If you look at a male ferrule you will notice that it's a little duller looking than the rest of the blank. That's because it has a very thin coating of wax on it to help it "stick" to the female ferrule. Over time the wax wears away and needs to be replaced. I've heard long debates over which type of wax is best, candle wax or bees wax. I've come to the opinion that it doesn't really that much, the important thing is that you remember to do it!
Place the wax gently against the blank at the base of the ferrule and rub towards the tip. Rotate the blank slightly and repeat until you've covered the entire ferrule with a light even coating. If you end up with any small chunks of wax, remove them from the ferrule with your finger nail.
I've found it's easiest to perform the maintenance at home between fishing trips rather than on the river. If you do plan on cleaning on the road, remember to store your wax in a cool place. Cars can get pretty hot, and melted wax can be a real mess!

River Care
The best way to keep your rod from loosening up while casting is to tape the sections in place. First put all of the sections together as you normally would, making sure that the guides and reel seat are properly aligned. Use a good quality electrical tape (I'm using stylish blue for better visibility) and start on the female section about 2 inches above the ferrule. Place the tape on the blank at a 30-40 degree angle and begin wrapping down, overlapping each wrap about 50%.

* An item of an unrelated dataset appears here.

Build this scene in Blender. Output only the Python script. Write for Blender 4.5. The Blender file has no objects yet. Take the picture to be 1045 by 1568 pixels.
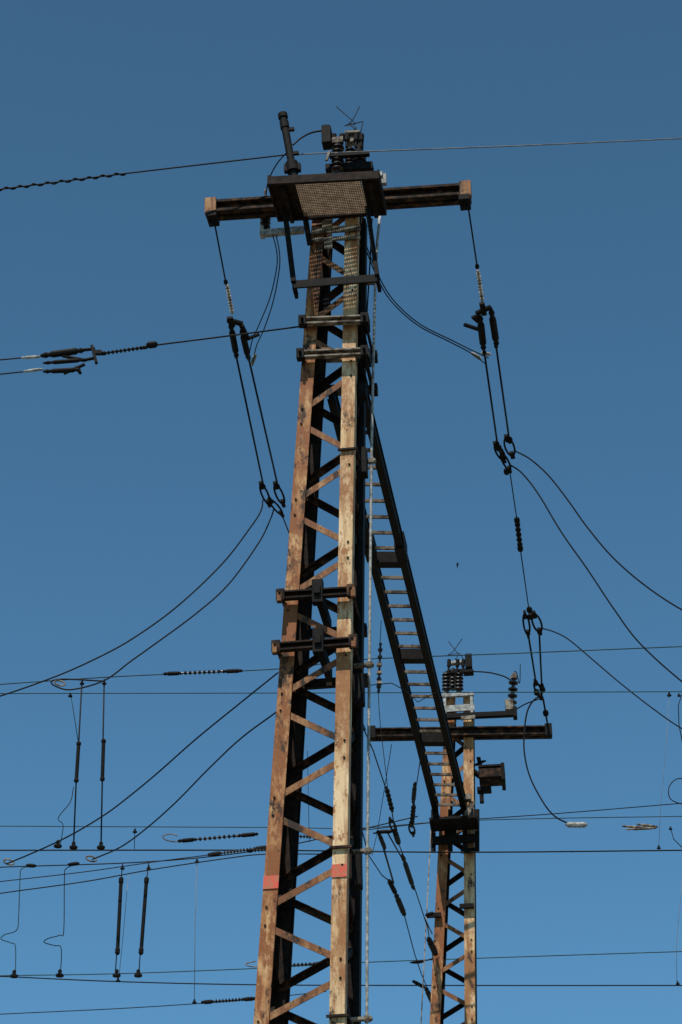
import bpy, math, random
from mathutils import Vector, Matrix
random.seed(4)
V=Vector
# ---------------------------------------------------------------- camera (surveyed viewpoint)
W,H,F=1045.0,1568.0,3702.0
pitch=math.radians(30.0); roll=math.radians(-0.95)
CAM=V((0,0,1.6))
fwd=V((0,math.cos(pitch),math.sin(pitch)))
up0=V((0,-math.sin(pitch),math.cos(pitch))); rt0=V((1,0,0))
rt=(rt0*math.cos(roll)-up0*math.sin(roll)*(-1)).normalized()
up=rt.cross(fwd).normalized()
cd=bpy.data.cameras.new("Camera"); cam=bpy.data.objects.new("Camera",cd)
bpy.context.collection.objects.link(cam); bpy.context.scene.camera=cam
m=Matrix((rt,up,-fwd)).transposed().to_4x4(); m.translation=CAM; cam.matrix_world=m
cd.sensor_fit='VERTICAL'; cd.sensor_height=36; cd.lens=36*F/H; cd.clip_end=5000; cd.clip_start=.1
def ray(u,v): return rt*((u-W/2)/F)+up*((H/2-v)/F)+fwd
def hit(u,v,n,D):
    d=ray(u,v); t=(D-n.dot(CAM))/n.dot(d); return CAM+d*t
def Y(u,v,y): return hit(u,v,V((0,1,0)),y)
def Zs(u,v,z0,s): return hit(u,v,V((0,-s,1)),z0-14*s)
def px(p): return (p-CAM).dot(fwd)/F    # metres per photo pixel at p

# ---------------------------------------------------------------- materials
def newmat(name,spec=.5):
    m=bpy.data.materials.new(name); m.use_nodes=True
    nt=m.node_tree; b=nt.nodes["Principled BSDF"]; b.inputs["Specular IOR Level"].default_value=spec; return m,nt,b
def noise(nt,vec,scale,detail=6,rough=.6):
    n=nt.nodes.new("ShaderNodeTexNoise"); n.inputs["Scale"].default_value=scale
    n.inputs["Detail"].default_value=detail; n.inputs["Roughness"].default_value=rough
    nt.links.new(vec,n.inputs["Vector"]); return n.outputs["Fac"]
def mapping(nt,sc):
    tc=nt.nodes.new("ShaderNodeTexCoord"); mp=nt.nodes.new("ShaderNodeMapping")
    mp.inputs["Scale"].default_value=sc; nt.links.new(tc.outputs["Object"],mp.inputs["Vector"]); return mp.outputs["Vector"]
def ramp(nt,fac,a,b,ca=(0,0,0,1),cb=(1,1,1,1)):
    r=nt.nodes.new("ShaderNodeValToRGB"); r.color_ramp.elements[0].position=a; r.color_ramp.elements[1].position=b
    r.color_ramp.elements[0].color=ca; r.color_ramp.elements[1].color=cb
    nt.links.new(fac,r.inputs["Fac"]); return r.outputs["Color"]
def mix(nt,f,a,b):
    x=nt.nodes.new("ShaderNodeMix"); x.data_type='RGBA'
    nt.links.new(f,x.inputs["Factor"])
    for s,val in (("A",a),("B",b)):
        sock=[i for i in x.inputs if i.name==s and i.type=='RGBA'][0]
        if isinstance(val,tuple): sock.default_value=(*val,1)
        else: nt.links.new(val,sock)
    return [o for o in x.outputs if o.type=='RGBA'][0]
def painted(name,paint,paint2,rust,dark,thr,dthr,rough=.7):
    m,nt,b=newmat(name,.25)
    v0=mapping(nt,(1,1,.45)); v1=mapping(nt,(1,1,.35)); v2=mapping(nt,(1,1,1)); v4=mapping(nt,(1,1,.08))
    c=mix(nt,ramp(nt,noise(nt,v1,8),.38,.62),paint,paint2)
    c=mix(nt,ramp(nt,noise(nt,v4,26,4,.6),.30,.54),rust,c)              # vertical rust runs
    c=mix(nt,ramp(nt,noise(nt,v0,3.2,9,.72),thr-.02,thr+.08),rust,c)    # large rusted areas, ragged edges
    c=mix(nt,ramp(nt,noise(nt,v1,22,9,.75),thr-.04,thr+.02),rust,c)     # small flakes
    c=mix(nt,ramp(nt,noise(nt,v0,7,9,.75),dthr,dthr+.06),dark,c)        # dark scale
    nt.links.new(c,b.inputs["Base Color"]); b.inputs["Roughness"].default_value=rough
    bp=nt.nodes.new("ShaderNodeBump"); bp.inputs["Strength"].default_value=.45; bp.inputs["Distance"].default_value=.004
    nt.links.new(noise(nt,v2,45),bp.inputs["Height"]); nt.links.new(bp.outputs["Normal"],b.inputs["Normal"])
    return m
def simple(name,c1,c2,rough=.6,metal=0,scale=25,a=.4,bb=.6,spec=.12):
    m,nt,b=newmat(name,spec); v=mapping(nt,(1,1,1))
    c=mix(nt,ramp(nt,noise(nt,v,scale),a,bb),c1,c2); nt.links.new(c,b.inputs["Base Color"])
    b.inputs["Roughness"].default_value=rough; b.inputs["Metallic"].default_value=metal; return m
CREAM=painted("flaked_cream_paint",(.76,.56,.34),(.62,.40,.20),(.31,.135,.052),(.055,.03,.018),.45,.38)
RUSTY=painted("rusty_cream_paint",(.56,.34,.16),(.42,.19,.07),(.24,.085,.03),(.04,.021,.013),.50,.41)
BRACE=painted("rusty_brace_steel",(.40,.22,.10),(.29,.13,.055),(.18,.07,.028),(.03,.018,.012),.48,.42)
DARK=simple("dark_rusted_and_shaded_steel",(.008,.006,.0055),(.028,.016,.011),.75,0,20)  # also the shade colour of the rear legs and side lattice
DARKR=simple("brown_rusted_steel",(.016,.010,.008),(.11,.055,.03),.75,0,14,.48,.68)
BLACK=simple("black_weathered_steel",(.0045,.004,.004),(.011,.009,.008),.7)
GALV=simple("galvanised_steel",(.42,.42,.40),(.20,.19,.17),.5,.0,30)
GALVD=simple("dull_galvanised_steel",(.28,.24,.19),(.06,.04,.028),.6,.0,18)
WIRE=simple("dark_conductor",(.006,.0055,.0055),(.014,.012,.011),.6,0,10)
WIREL=simple("pale_aluminium_conductor",(.20,.20,.20),(.12,.12,.12),.45,0,10)
TEAL=simple("verdigris_copper_wire",(.03,.07,.07),(.015,.035,.04),.6,.0,8)
CER=simple("dark_glazed_porcelain",(.009,.007,.007),(.018,.012,.01),.25,spec=.35)
CERL=simple("pale_porcelain",(.50,.45,.38),(.16,.13,.11),.35)
RED=simple("red_paint_band",(.68,.10,.07),(.45,.17,.10),.6,0,30)
GRATE=simple("brown_grating",(.36,.27,.20),(.22,.155,.11),.7)
RUNG=simple("worn_rung_steel",(.20,.165,.13),(.04,.028,.02),.6,0,16)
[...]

Wrap down about 2 inches over the male section and reverse directions returning to the top. You'll want to trim the tape so that the end is on the back side of the blank. That way if the tape begins to peel up a little bit it won't interfere with shooting line.
You'll notice in the photo that the corner of the tape is folded over on itself just a tiny little bit. I like to leave myself a VERY tiny "courtesy tag" to make removing the tape easy. One quick note; you'll definitely want to tape the ferrules BEFORE stringing your line through the guides. Doing it the other way around is a serious pain in the rear!